クイール

黒ブチ模様のあるラブラドール・レトリバークイールの、生まれてすぐパピーウォーカーに引き取られ、その後盲導犬としての訓練を受け、渡辺という視覚障害者のパートナーとなり……という一生を描いたお話。
変なのー。こんな変な映画だとは思わなかった。印象としては歴史の教科書の「クイール史」とかいう一節を読まされてるような感じで、恐ろしく淡々としたエピソード描写が湿っぽくなりそうな箇所をスパッスパッと飛ばして続いていく……って、これでは泣きに行った観客は困惑してしまうのでは。それでも思いがけないシーンが“泣き”喚起力を持っていたりして油断できない。
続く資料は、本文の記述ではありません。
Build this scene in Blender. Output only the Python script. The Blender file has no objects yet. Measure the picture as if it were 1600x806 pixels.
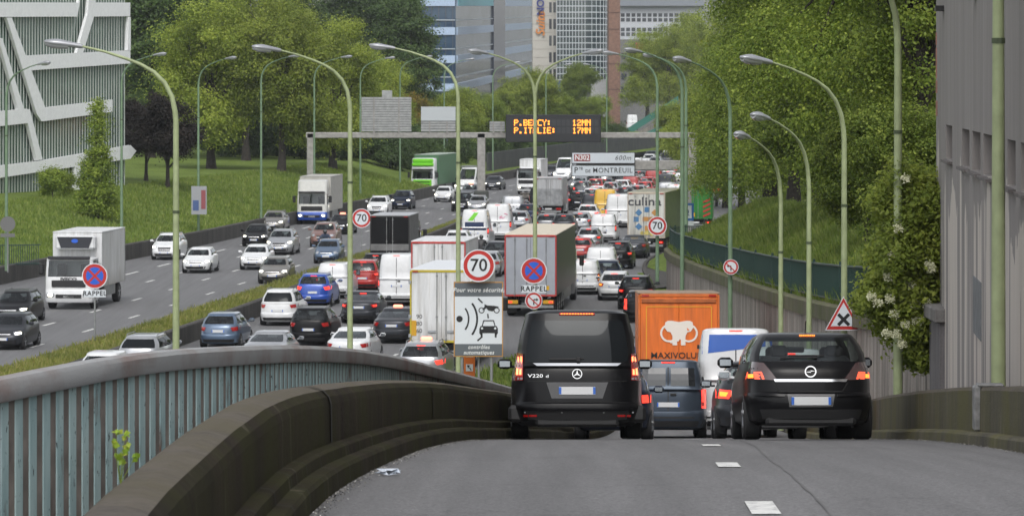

クイールが夢を見たり雪やら流れ星(どちらもCGモロバレ)を見たりする、陳腐に“ファンタジック”なシーンが何度か挿入されるのも謎。犬の頭の程度に合わせたってことなんだろうか。面白かったけど、やっぱり変なの。
人間の出演者はほぼ全員クイールの背景として扱われている中、渡辺役の小林薫盲導犬訓練所の所長役の椎名桔平のみかろうじてちゃんと映してもらっていて、二人ともなかなかの好演。誰が見ても巧い小林薫はともかく、あまり好感を持ったことのない椎名桔平の強引さがここでは魅力的に見えて感心した。